The answer to this apparent paradox lies with the big bang  The big bang occurred 14 billion years ago and ever since, the universe has been expanding. Because the universe is 14 billion years old and light travels at a finite speed, we can only perceive those galaxies which are close enough for their light to have reached us. The rest, and most, of the universe is out of sight and therefore unable to contribute its light to our the night sky.

The solution to this problem is a 20th century solution. It took several branches of astronomy and modern  physics, including Einstein's insights into the connection between mass, space and time to solve this conundrum.

But there is a twist in the tale/tail, like all good science stories. Edgar Allan Poe penned this prophetic and insightful passage in 1848, a hundred years before science came up with a viable answer for the 'dark sky' paradox.  Of course, Poe was no scientist, and arrived at his conclusion through intuitive, poetic genius.

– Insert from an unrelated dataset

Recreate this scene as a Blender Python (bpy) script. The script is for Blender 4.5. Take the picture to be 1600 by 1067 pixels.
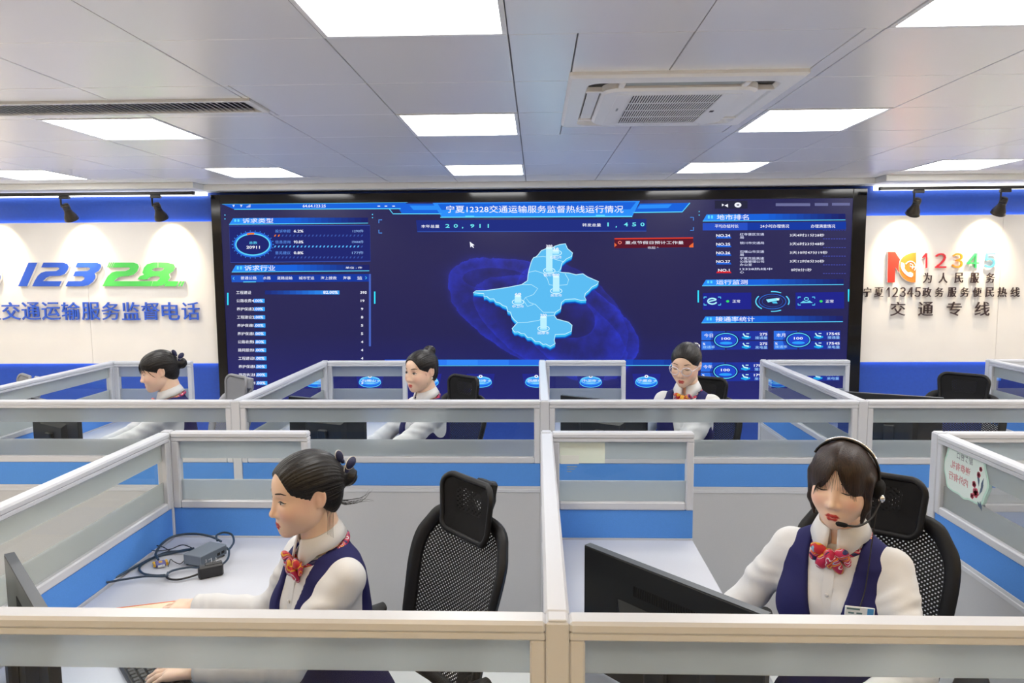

Here is the passage; read and weep.

"Were the succession of stars endless, then the background of the sky would present us a a uniform luminosity, like that displayed by the Galaxy- since there could be absolutely no point, in all that background, at which would not exist a star. The only mode, therefore, in which, under such a state of affairs, we  could comprehend the voids, which our telescopes find in innumerable directions, would be by supposing the distance of the invisible background so immense that no ray from it has yet been able to reach us at all."